I hope you have never felt that soul-crushing silence, but most of us have. That is why I believe Holy Saturday is actually the most important day of Holy Week. It is not a day of miracles; it is the day of ultimate faith.
On this day, God is silent. But we must realize that silence is not the same as absence. We often mistake God’s “quiet” for his/her “departure.” When we cry out and hear nothing but the echo of our own voices, we feel the weight of the tomb. However, Holy Saturday reminds us that God often does his deepest work in the dark, away from the spotlight of the miraculous.
The silence of God is a crucible. It strips away our desire for “proof” and forces us to rely on “promise.” In the quiet of that first Holy Saturday, there was no lightning, no voice from heaven, and no angelic choir.
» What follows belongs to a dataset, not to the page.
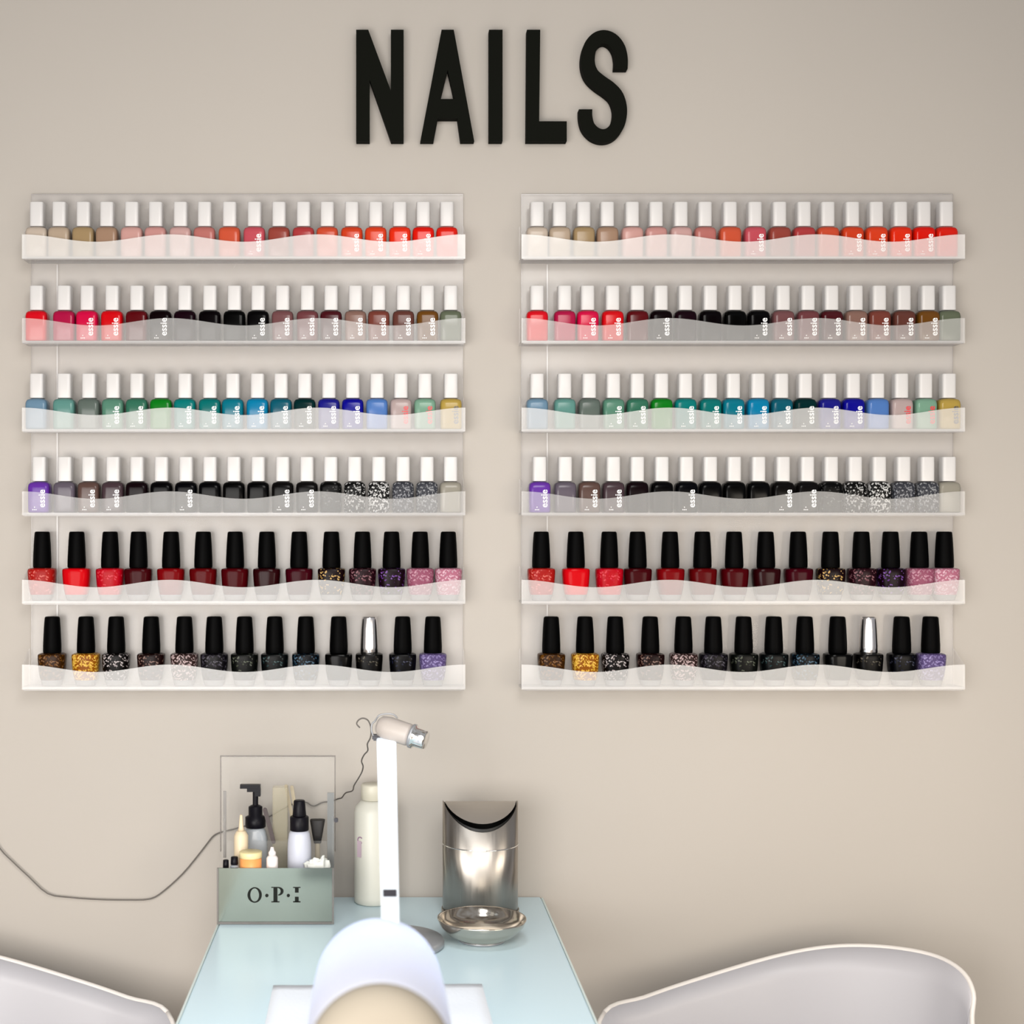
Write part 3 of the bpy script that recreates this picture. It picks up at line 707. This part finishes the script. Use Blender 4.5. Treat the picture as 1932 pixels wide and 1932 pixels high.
# ------------------------------------------------------------------ chairs
def chair(sgn, label):
    cx0 = .005
    P0 = [W(1140, 1912, 1.68), W(1215, 1884, 1.70), W(1300, 1855, 1.71), W(1450, 1810, 1.72), W(1560, 1789, 1.71), W(1660, 1788, 1.69), W(1755, 1803, 1.66), W(1812, 1832, 1.63), W(1836, 1875, 1.61), W(1834, 1932, 1.60)]
    loop = [Vector(p) for p in P0]
    loop += [Vector((.655, -.235, .615)), Vector((.650, -.30, .585)), Vector((.62, -.40, .565)), Vector((.56, -.475, .56)), Vector((.47, -.50, .56)), Vector((.37, -.475, .57)), Vector((.29, -.40, .575)), Vector((.245, -.29, .58)), Vector((.240, -.18, .60))]
    if sgn < 0: loop = [Vector((2*cx0-p.x, p.y, p.z)) for p in loop]
    # keep clear of the table end
    lp_ = catmull(loop, 5, True)
    c = Vector((sgn*.445+(cx0 if sgn < 0 else 0), -.285, 0))
    r = empty('tub_chair', (c.x, c.y, 0), label, 'chair', 'white tub chairs at the manicure table')
    bm = bmesh.new(); rings = []
    prof = [(1, 1), (.975, .9), (.95, .78), (.92, .62), (.89, .45), (.85, .28), (.78, .14), (.66, .05), (.45, .0), (.2, -.01)]
    zs_ = .44
    for f, g in prof:
        rings.append([bm.verts.new((c.x+(p.x-c.x)*f-c.x, c.y+(p.y-c.y)*f-c.y, zs_+(p.z-zs_)*g)) for p in lp_])
    n = len(lp_)
    for A, B in zip(rings, rings[1:]):
        for i in range(n): bm.faces.new((A[i], A[(i+1)%n], B[(i+1)%n], B[i]))
    bm.faces.new(rings[-1])
    bmesh.ops.recalc_face_normals(bm, faces=bm.faces)
    sh = obj('seat_shell', bm, M['shell'], r, smooth=True)
    so = sh.modifiers.new('thickness', 'SOLIDIFY'); so.thickness = .007; so.offset = 0
    pl = [Vector((p.x-c.x, p.y-c.y, p.z+.001)) for p in lp_]; pl += pl[:1]
    obj('rim', tube_bm(pl, .0030, 10), M['shell_rim_highlight'], r, smooth=True)
    for sx in (-1, 1):
        for sy in (-1, 1):
            obj('leg', tube_bm([(sx*.10, sy*.10, .436), (sx*.17, sy*.17, .0)], .011, 14, taper=.7), M['chair_leg'], r, smooth=True)
    obj('seat_mount', boxbm(-.12, .12, -.12, .12, .415, .4315, bev=.004), M['grey_metal'], r)
    return r
chair(1, 'white moulded tub chair to the right of the manicure table')
chair(-1, 'white moulded tub chair to the left of the manicure table')

# ------------------------------------------------------------------ light
def area(name, loc, target, size, power, col, sy=None):
    l = bpy.data.lights.new(name, 'AREA'); l.energy = power; l.color = col; l.size = size
    if sy: l.shape = 'RECTANGLE'; l.size_y = sy
    o = bpy.data.objects.new(name, l); C.objects.link(o); o.location = loc
    o.rotation_euler = (Vector(target)-Vector(loc)).to_track_quat('-Z', 'Y').to_euler(); return o
area('ceiling_light', (.2, -1.7, 1.85), (-.05, 0, .55), .6, 14, (1, .97, .93))
area('window_light', (-.55, -1.8, 1.0), (-.05, 0, .75), .9, 24, (1, .975, .95))  # added soft light in front of the racks, no real window there
area('low_warm_light', (.1, -1.7, .65), (0, 0, .6), 1.4, 12, (1, .90, .80))
d_ = area('table_downlight', (0, -.75, 2.2), (0, -.65, .75), .3, .8, (.95, .98, 1)); d_.data.spread = math.radians(50)  # added unseen light that brightens the table and lamp arm
a_ = area('right_wall_fill', (.95, -1.25, .98), (.50, 0, .86), .5, 2.3, (1, .90, .77)); a_.data.spread = math.radians(95)  # added unseen light, warms the lower right wall and chair
a_ = area('left_wall_wash', (-.9, -1.25, .95), (-.42, 0, .82), .5, .9, (1, .90, .78)); a_.data.spread = math.radians(95)  # added unseen light, warms the lower left wall
pl_ = bpy.data.lights.new('lamp_bulb_light', 'POINT'); pl_.energy = .30; pl_.color = (.70, .86, 1); pl_.shadow_soft_size = .012
po = bpy.data.objects.new('lamp_bulb_light', pl_); C.objects.link(po); po.location = n0+(n1-n0)*.12

w = bpy.data.worlds.new('room'); bpy.context.scene.world = w; w.use_nodes = True; nt = w.node_tree
bg = nt.nodes['Background']; tc = nt.nodes.new('ShaderNodeTexCoord'); mp = nt.nodes.new('ShaderNodeMapping'); mp.inputs['Scale'].default_value = (1, 1, .25)
n = nt.nodes.new('ShaderNodeTexNoise'); n.inputs['Scale'].default_value = 3.2; n.inputs['Detail'].default_value = 3
r = nt.nodes.new('ShaderNodeValToRGB'); e = r.color_ramp.elements
e[0].position = .38; e[0].color = (.20, .16, .12, 1); e[1].position = .66; e[1].color = (1.0, 1.02, 1.08, 1)
x = e.new(.5); x.color = (.62, .58, .55, 1)
nt.links.new(tc.outputs['Generated'], mp.inputs['Vector']); nt.links.new(mp.outputs['Vector'], n.inputs['Vector']); nt.links.new(n.outputs['Fac'], r.inputs['Fac']); nt.links.new(r.outputs['Color'], bg.inputs['Color'])
bg.inputs['Strength'].default_value = .46

# ------------------------------------------------------------------ camera
cam = bpy.data.cameras.new('camera'); co = bpy.data.objects.new('camera', cam); C.objects.link(co)
co.location = (0, -D, CZ); co.rotation_euler = (PI/2, 0, 0)
cam.sensor_width = 36; cam.lens = 36*F/1932; cam.shift_x = (966-CX)/1932; cam.shift_y = (CY-966)/1932
cam.dof.use_dof = True; cam.dof.focus_distance = 1.765; cam.dof.aperture_fstop = 6.5; cam.clip_start = .02
bpy.context.scene.camera = co
sc = bpy.context.scene
sc.view_settings.view_transform = 'Standard'; sc.view_settings.look = 'None'; sc.view_settings.exposure = 0; sc.view_settings.gamma = 1
try: sc.cycles.use_denoising = True
except Exception: pass
sc.cycles.transparent_max_bounces = 16
sc.cycles.adaptive_threshold = .025
sc.cycles.max_bounces = 8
There was only a cold stone and a heavy stillness. Yet, in that very stillness, the foundations of death were being dismantled from the inside out. When God is silent, He isn’t ignoring us; He is often preparing a victory that is too big for words to describe.
We honor this day because it commemorates the moment Jesus’s followers hit the bottom of the barrel and were forced to decide if the message mattered even if the Messenger was gone. Most of them didn’t realize it yet, but they were being refined in the quiet. They began to remember fragments of his promises, and slowly, that memory turned into a resolve to get about his business—a movement led heroically by the women who refused to leave the vicinity of the tomb.
In the end, Holy Saturday teaches us that faith is not defined by the shouting of “Alleluia,” but by the quiet persistence of continuing on. It is the bridge between the trauma of the Cross and the triumph of the Empty Tomb.
If you find yourself in a season of silence today—if you are waiting for a stone to roll away that feels permanently fixed—remember that the soil of the tomb is the same as the soil of a garden. Nothing is ever truly “still” with God. Even when she is silent, she is at work; even when he is buried, he is breaking the ground. Holy Saturday is our proof that the darkest, quietest day of your life is not the end of your story, but the necessary shadow before the dawn. It is the day we learn that we do not believe because it is easy, but because God is faithful, even in the dark.